OBJECTIVE ::
The data below holds a line containing "Generate a Blender" and a line containing "COL = sc.collection"; please quote exactly those two lines and every line between them, and nothing else.

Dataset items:
——————

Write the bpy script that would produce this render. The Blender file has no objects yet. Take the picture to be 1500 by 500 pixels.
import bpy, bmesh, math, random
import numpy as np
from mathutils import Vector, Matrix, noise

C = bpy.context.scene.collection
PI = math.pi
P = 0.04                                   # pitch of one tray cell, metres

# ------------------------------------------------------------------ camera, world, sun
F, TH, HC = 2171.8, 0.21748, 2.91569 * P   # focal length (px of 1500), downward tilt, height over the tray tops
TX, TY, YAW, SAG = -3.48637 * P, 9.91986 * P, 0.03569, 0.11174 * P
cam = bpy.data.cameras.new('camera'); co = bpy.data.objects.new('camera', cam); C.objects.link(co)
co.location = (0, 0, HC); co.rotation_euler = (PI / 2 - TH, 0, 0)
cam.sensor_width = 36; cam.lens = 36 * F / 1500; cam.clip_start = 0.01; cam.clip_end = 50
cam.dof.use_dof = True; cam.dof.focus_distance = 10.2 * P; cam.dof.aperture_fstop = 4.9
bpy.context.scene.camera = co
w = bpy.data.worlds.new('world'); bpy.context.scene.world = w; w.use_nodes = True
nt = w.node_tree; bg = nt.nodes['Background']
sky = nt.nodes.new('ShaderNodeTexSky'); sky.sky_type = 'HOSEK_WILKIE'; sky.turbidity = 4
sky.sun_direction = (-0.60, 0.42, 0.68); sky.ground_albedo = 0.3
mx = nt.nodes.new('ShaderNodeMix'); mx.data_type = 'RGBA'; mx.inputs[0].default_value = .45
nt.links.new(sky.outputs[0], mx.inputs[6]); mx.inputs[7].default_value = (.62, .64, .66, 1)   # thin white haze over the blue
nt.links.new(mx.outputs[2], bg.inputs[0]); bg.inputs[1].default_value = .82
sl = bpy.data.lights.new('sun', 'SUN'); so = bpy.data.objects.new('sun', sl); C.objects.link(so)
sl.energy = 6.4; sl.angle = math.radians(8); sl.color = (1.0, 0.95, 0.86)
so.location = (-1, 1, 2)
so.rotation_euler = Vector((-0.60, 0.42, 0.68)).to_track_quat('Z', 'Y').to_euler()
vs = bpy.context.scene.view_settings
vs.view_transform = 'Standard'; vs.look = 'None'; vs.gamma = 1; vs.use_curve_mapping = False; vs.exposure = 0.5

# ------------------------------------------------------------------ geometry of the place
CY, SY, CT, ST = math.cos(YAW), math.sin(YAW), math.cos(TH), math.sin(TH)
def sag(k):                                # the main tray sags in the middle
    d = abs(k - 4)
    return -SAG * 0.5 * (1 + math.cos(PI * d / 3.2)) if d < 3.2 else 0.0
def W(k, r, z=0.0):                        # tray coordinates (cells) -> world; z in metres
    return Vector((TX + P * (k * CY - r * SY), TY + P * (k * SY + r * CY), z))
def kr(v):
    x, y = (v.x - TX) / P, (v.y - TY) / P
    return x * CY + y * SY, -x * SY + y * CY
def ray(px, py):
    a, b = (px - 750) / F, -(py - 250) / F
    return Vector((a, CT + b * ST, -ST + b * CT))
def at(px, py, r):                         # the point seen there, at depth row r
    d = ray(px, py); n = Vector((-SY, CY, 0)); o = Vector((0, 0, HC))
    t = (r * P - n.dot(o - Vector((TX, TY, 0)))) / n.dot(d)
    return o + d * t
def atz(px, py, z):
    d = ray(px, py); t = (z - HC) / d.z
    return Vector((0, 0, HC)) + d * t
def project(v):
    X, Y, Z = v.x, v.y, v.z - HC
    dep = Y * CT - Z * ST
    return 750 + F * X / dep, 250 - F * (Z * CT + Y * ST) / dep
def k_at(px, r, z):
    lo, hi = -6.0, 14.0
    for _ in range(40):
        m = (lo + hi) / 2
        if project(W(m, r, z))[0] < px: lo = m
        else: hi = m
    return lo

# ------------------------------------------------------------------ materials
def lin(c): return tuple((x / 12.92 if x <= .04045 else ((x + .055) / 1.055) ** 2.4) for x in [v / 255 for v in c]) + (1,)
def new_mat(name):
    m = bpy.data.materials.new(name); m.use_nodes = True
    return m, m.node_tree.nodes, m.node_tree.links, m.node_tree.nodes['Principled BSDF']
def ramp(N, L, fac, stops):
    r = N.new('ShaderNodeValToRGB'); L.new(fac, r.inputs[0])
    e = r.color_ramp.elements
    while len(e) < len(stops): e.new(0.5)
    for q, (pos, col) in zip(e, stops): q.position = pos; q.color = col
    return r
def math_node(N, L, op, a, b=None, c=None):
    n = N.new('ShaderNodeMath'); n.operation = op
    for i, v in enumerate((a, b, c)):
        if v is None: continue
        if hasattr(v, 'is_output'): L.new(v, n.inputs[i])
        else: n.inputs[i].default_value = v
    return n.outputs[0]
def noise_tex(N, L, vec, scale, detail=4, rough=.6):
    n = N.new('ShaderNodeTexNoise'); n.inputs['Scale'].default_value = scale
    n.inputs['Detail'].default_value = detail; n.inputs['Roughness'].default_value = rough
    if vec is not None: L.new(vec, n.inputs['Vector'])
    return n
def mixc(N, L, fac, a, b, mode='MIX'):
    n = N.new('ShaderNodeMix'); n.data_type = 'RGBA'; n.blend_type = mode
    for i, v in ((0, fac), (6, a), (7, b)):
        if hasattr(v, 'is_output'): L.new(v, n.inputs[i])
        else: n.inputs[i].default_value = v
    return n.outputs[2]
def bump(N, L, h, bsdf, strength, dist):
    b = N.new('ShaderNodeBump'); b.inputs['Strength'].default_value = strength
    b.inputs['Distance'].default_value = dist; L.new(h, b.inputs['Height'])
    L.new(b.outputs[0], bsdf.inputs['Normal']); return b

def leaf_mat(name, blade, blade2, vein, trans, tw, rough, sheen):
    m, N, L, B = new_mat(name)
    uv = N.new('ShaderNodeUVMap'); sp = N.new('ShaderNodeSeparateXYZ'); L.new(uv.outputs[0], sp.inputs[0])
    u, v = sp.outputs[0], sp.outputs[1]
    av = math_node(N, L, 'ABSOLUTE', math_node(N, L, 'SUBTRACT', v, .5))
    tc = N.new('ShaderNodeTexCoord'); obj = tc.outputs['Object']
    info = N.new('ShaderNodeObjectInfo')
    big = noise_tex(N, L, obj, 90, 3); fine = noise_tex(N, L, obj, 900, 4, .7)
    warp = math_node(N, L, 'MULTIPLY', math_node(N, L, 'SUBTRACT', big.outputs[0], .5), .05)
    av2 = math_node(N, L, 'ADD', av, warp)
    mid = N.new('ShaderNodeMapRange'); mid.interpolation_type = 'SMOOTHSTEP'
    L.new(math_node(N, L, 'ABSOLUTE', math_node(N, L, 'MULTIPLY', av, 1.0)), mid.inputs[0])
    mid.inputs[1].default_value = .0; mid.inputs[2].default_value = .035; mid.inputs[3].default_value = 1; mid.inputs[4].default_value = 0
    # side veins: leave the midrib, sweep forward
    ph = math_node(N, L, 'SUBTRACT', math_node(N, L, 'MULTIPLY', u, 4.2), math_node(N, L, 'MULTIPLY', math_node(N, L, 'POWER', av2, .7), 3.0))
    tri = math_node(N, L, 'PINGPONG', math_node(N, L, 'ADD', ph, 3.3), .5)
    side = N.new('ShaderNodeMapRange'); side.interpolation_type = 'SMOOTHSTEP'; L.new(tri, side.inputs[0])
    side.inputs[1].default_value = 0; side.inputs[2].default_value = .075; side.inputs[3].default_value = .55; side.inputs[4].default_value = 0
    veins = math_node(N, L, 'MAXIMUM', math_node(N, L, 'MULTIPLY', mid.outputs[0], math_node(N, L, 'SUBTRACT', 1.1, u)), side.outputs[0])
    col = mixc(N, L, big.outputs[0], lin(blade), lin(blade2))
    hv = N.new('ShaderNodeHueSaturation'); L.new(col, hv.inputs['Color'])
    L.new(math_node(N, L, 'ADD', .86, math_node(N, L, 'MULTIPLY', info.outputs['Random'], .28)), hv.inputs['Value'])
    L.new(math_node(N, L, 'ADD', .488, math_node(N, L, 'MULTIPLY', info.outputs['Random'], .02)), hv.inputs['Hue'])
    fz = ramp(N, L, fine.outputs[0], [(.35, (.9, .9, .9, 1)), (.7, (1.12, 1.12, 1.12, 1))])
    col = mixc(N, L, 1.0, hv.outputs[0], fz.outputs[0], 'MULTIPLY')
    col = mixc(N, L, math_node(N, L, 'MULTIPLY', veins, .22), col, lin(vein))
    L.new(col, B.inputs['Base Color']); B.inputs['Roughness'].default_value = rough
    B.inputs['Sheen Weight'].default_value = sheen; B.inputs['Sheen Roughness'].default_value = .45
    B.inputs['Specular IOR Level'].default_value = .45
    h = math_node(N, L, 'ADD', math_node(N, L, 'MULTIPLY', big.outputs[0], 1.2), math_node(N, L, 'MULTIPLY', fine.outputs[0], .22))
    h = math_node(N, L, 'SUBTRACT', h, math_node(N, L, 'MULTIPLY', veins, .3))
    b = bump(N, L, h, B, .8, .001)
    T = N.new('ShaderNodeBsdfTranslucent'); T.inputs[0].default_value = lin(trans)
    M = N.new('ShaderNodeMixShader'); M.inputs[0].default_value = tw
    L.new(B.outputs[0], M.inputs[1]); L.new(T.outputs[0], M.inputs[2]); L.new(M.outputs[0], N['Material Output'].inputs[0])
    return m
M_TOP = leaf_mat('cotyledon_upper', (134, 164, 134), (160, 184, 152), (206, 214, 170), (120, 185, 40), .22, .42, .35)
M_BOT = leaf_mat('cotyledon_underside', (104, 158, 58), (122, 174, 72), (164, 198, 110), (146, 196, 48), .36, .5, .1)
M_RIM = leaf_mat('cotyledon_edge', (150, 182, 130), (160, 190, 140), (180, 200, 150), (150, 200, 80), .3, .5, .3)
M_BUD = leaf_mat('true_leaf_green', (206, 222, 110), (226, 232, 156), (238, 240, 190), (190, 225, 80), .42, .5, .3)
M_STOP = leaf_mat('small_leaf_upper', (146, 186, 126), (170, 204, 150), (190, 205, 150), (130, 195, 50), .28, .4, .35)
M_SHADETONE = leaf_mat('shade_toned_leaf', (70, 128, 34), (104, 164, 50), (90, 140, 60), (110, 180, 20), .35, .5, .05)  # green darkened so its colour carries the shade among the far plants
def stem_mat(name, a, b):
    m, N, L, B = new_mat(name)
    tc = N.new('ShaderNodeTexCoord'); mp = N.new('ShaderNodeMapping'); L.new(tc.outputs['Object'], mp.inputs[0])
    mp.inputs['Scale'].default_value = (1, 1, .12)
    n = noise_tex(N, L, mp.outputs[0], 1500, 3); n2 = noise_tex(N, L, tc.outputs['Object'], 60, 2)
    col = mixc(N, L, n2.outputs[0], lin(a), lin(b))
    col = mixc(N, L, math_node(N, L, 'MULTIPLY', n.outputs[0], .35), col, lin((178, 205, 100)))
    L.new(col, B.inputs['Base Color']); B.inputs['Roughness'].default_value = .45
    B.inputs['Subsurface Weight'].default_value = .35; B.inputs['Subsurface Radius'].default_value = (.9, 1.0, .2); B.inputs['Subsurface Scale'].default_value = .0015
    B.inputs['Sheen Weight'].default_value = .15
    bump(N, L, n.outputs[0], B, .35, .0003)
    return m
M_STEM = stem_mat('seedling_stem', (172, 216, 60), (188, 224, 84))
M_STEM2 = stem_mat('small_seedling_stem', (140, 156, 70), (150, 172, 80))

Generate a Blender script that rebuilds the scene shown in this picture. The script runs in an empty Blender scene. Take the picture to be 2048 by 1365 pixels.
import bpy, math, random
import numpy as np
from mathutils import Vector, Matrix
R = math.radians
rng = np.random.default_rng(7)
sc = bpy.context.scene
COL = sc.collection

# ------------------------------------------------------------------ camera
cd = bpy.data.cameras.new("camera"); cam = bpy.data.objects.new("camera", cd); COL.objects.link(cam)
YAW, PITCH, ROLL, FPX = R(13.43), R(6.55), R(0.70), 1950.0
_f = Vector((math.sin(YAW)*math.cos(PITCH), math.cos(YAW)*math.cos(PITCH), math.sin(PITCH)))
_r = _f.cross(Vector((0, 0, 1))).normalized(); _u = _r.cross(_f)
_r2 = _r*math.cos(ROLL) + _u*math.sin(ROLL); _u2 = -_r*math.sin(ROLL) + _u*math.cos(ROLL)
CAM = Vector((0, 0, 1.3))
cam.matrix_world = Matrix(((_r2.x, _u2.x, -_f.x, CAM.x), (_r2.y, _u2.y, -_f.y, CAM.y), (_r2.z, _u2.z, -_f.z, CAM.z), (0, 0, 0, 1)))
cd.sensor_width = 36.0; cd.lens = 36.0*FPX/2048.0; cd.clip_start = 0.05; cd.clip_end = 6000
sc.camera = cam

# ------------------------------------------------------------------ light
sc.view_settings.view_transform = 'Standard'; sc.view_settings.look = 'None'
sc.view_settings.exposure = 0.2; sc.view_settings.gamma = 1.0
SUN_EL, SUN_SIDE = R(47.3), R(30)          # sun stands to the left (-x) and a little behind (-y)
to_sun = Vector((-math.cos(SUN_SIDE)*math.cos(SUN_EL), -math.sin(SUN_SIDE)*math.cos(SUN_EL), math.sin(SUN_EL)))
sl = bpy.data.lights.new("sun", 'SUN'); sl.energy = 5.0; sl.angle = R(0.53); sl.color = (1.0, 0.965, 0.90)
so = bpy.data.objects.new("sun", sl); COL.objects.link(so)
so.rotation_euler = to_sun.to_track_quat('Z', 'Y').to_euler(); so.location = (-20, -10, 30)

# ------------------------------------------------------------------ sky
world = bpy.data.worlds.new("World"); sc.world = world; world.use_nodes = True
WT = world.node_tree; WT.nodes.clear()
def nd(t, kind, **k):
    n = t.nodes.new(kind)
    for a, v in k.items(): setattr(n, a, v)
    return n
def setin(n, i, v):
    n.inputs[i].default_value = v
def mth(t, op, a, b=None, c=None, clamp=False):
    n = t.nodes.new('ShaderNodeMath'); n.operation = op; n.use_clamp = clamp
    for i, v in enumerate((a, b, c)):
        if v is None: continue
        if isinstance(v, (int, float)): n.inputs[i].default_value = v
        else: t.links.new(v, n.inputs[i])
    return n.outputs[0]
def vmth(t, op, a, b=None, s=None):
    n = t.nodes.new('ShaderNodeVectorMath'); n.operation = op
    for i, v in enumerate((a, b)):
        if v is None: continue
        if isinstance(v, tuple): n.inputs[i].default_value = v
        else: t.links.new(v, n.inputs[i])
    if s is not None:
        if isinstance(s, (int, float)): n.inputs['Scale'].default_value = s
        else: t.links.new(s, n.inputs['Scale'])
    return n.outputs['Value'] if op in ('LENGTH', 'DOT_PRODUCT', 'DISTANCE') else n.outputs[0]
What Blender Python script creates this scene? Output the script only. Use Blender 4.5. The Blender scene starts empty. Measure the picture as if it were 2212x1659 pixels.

——————

REPLY ::
Generate a Blender script that rebuilds the scene shown in this picture. The script runs in an empty Blender scene. Take the picture to be 2048 by 1365 pixels.
import bpy, math, random
import numpy as np
from mathutils import Vector, Matrix
R = math.radians
rng = np.random.default_rng(7)
sc = bpy.context.scene
COL = sc.collection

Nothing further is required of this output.